§ **Work to complete**:
Locate every line below that contains the word "part" and copy it.
start
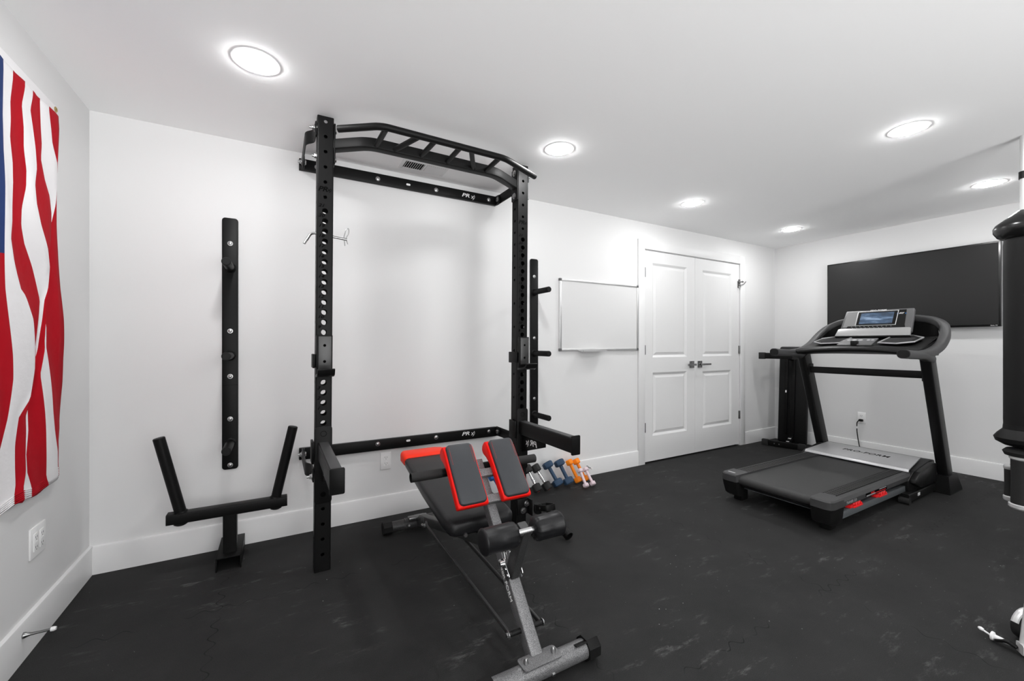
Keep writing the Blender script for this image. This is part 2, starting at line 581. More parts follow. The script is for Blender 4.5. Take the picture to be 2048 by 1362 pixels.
def door(name, x0, x1, panels, y=YB - .004, z0=.016, z1=2.036):
    d = B()
    xs = [x0, panels[0][0], panels[0][1], x1]
    zs = [z0] + sorted(q for p in panels for q in p[2:4]) + [z1]
    def quad(pts): d.faces.new([d.verts.new(p) for p in pts])
    for i in range(3):
        for j in range(len(zs) - 1):
            a, c, e, g = xs[i], xs[i + 1], zs[j], zs[j + 1]
            if i == 1 and j % 2 == 1:
                prev = None
                for ins, dep in ((0, 0), (.006, .004), (.020, .014), (.026, .014), (.050, .005)):
                    ring = [(a + ins, y + dep, e + ins), (c - ins, y + dep, e + ins), (c - ins, y + dep, g - ins), (a + ins, y + dep, g - ins)]
                    if prev:
                        for k in range(4): quad([prev[k], prev[(k + 1) % 4], ring[(k + 1) % 4], ring[k]])
                    prev = ring
                quad(prev)
            else:
                quad([(a, y, e), (c, y, e), (c, y, g), (a, y, g)])
    # edges and back
    yb = y + .035
    quad([(x0, y, z0), (x0, y, z1), (x0, yb, z1), (x0, yb, z0)])
    quad([(x1, y, z0), (x1, y, z1), (x1, yb, z1), (x1, yb, z0)])
    quad([(x0, y, z1), (x1, y, z1), (x1, yb, z1), (x0, yb, z1)])
    quad([(x0, y, z0), (x1, y, z0), (x1, yb, z0), (x0, yb, z0)])
    quad([(x0, yb, z0), (x1, yb, z0), (x1, yb, z1), (x0, yb, z1)])
    bmesh.ops.remove_doubles(d, verts=d.verts, dist=1e-5)
    o = part(name, d, 'door', None, 20)
    o['kind'] = 'structure'
    return o
d1 = door('door_1', 3.0395, 3.7755, [(3.150, 3.650, .255, .865), (3.150, 3.650, 1.012, 1.925)])
d2 = door('door_2', 3.7785, 4.5405, [(3.900, 4.396, .255, .855), (3.900, 4.396, 1.012, 1.920)])
def hinge(d, x, z):
    h = B()
    tube(h, [(x, YB - .010, z - .045), (x, YB - .010, z + .045)], .0075, 10)
    for k in (-.027, -.009, .009, .027): tube(h, [(x, YB - .010, z + k - .001), (x, YB - .010, z + k + .001)], .0085, 10)
    bx2(h, x - .016, x + .016, YB - .0065, YB - .003, z - .045, z + .045, .001)
    part('hinge', h, 'nickel', d)
for z in (1.825, 1.085, .345): hinge(d1, 3.040, z)
for z in (1.825, 1.078, .345): hinge(d2, 4.541, z)
def lever(d, x, sgn):
    h = B()
    bx2(h, x - .033, x + .033, YB - .014, YB - .004, .896, .966, .003)
    part('rosette', h, 'nickel', d)
    h = B()
    tube(h, [(x, YB - .014, .931), (x, YB - .060, .931)], .011, 14)
    sweep(h, fillet([(x, YB - .052, .931), (x + sgn * .03, YB - .055, .931), (x + sgn * .115, YB - .055, .931)], .02), rrect(.012, .020, .004), (0, 0, 1))
    part('door_handle', h, 'nickel', d)
lever(d1, 3.722, -1)
lever(d2, 3.849, 1)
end
§ **Exercise answer**:
Keep writing the Blender script for this image. This is part 2, starting at line 581. More parts follow. The script is for Blender 4.5. Take the picture to be 2048 by 1362 pixels.
    o = part(name, d, 'door', None, 20)
    part('hinge', h, 'nickel', d)
    part('rosette', h, 'nickel', d)
    part('door_handle', h, 'nickel', d)